All the advice below is great, especially the ones noting that for boys, the sensation of sitting to poop is a new experience - girls must sit to do anything at all on the toilet. Learning to pee and learning to poop in the toilet are two very different things for boys, so think of it as two different types of potty training, not one single effort.
I would just add that you should know some kids think of pooping as somehow "losing" part of their bodies, so they resist it. Try the tactic of waiting to flush his poop after he has left the bathroom so he doesn't see it go down the drain, so to speak. Also, distraction is key -- be sure you have tempting new books he can see ONLY when sitting down to poop: "These are special books for when you sit on the potty." Ensure they're ones he has never seen and are ones that will definitely keep his attention for more than a few seconds. This can help a child both sit long enough, and relax long enough, to forget why he's there, and then his body might relax enough to let the poop go.
Think of this, too: It is actually a good sign that he "asks for a diaper to poop in" because it at least means he is aware when his body is ready to poop. If he were having accidents all over the place that would be worse.

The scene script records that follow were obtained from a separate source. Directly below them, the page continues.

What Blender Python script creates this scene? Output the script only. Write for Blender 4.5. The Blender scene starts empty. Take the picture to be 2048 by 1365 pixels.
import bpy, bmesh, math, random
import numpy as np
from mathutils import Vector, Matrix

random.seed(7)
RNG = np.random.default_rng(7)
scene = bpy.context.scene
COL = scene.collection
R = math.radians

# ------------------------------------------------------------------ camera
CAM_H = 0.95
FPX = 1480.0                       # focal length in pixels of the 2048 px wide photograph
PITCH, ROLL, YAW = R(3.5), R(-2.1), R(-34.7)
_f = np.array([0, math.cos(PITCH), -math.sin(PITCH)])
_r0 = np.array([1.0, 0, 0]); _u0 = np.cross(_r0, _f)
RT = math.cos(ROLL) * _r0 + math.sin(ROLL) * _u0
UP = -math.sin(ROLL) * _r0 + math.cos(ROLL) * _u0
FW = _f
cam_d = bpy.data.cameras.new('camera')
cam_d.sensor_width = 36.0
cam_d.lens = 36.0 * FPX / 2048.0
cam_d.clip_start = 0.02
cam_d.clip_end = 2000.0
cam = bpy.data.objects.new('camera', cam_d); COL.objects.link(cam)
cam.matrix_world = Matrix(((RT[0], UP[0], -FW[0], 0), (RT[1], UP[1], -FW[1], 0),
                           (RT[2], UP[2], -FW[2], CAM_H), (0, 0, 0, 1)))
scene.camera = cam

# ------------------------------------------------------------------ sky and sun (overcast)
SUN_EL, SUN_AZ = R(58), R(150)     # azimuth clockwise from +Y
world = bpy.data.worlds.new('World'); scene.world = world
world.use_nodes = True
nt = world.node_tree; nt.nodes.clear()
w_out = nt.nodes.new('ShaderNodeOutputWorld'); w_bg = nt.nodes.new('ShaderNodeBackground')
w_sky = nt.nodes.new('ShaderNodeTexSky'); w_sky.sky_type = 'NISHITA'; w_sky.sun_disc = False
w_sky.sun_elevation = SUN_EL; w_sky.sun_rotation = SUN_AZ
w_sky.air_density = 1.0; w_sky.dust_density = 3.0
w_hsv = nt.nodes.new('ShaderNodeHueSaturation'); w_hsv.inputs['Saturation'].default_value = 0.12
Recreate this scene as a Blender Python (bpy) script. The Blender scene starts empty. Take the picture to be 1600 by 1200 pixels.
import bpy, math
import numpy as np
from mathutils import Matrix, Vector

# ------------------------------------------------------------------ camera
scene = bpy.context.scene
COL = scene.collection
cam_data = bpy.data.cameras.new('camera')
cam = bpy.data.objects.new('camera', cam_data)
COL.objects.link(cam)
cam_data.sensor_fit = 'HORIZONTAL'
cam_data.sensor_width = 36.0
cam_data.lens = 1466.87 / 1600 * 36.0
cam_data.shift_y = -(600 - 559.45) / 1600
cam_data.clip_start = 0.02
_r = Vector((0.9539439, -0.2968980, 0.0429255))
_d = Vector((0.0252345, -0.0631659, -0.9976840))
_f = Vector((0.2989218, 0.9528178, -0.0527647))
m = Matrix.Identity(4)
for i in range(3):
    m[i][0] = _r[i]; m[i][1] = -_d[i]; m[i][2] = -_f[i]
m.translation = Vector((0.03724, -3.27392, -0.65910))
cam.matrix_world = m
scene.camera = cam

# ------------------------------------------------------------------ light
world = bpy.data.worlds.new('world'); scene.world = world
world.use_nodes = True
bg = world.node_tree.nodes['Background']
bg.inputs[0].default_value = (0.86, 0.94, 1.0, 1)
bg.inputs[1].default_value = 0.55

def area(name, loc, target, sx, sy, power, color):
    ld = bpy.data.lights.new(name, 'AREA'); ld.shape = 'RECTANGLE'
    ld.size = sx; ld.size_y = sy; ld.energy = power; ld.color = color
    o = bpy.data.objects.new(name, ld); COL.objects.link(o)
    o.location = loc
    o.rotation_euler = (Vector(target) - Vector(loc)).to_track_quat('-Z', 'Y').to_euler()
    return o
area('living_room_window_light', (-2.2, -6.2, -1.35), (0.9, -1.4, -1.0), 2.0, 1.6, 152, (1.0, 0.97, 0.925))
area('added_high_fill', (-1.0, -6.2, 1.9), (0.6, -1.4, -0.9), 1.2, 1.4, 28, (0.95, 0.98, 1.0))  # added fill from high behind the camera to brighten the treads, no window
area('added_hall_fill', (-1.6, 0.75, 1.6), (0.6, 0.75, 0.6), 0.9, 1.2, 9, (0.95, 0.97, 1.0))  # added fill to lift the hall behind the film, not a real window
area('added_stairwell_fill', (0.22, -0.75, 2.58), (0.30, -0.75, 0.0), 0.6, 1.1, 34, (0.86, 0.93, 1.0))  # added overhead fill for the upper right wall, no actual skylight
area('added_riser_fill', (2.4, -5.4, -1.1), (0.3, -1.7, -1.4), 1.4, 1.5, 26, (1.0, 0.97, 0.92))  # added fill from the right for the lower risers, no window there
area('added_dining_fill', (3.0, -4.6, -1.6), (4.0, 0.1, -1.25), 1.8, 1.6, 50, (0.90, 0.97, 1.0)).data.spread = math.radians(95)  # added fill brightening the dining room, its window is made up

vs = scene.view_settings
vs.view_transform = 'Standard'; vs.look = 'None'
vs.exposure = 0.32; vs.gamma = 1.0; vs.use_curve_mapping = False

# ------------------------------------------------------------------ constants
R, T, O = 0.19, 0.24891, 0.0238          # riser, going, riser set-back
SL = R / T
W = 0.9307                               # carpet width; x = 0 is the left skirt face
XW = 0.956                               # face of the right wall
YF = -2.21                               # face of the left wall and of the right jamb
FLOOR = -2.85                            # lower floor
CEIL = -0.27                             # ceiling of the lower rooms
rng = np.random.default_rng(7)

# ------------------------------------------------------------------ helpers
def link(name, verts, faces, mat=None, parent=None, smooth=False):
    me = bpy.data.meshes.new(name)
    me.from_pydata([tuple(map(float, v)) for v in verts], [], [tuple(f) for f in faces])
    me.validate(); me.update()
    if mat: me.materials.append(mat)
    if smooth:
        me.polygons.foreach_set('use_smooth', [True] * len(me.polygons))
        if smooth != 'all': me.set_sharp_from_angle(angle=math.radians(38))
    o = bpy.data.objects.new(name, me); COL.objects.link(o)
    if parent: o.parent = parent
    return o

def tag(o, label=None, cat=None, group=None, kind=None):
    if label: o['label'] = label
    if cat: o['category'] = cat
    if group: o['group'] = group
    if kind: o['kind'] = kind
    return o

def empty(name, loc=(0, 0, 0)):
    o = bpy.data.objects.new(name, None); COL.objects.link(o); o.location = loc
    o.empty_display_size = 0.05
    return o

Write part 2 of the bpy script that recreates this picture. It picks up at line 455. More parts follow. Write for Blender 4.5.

Do not stress out over the "age where I should get concerned." There is NO magic age limit by which a child should be perfectly potty trained. Search Mamapedia and you will find parents of kids of many ages dealing with many different potty issues including this exact one -- peeing but not yet pooping, and at ages older than your child's age. If you stress about this, or force him, he will pick up on your stress, which will make him tense and it will only take longer for him to make this transition.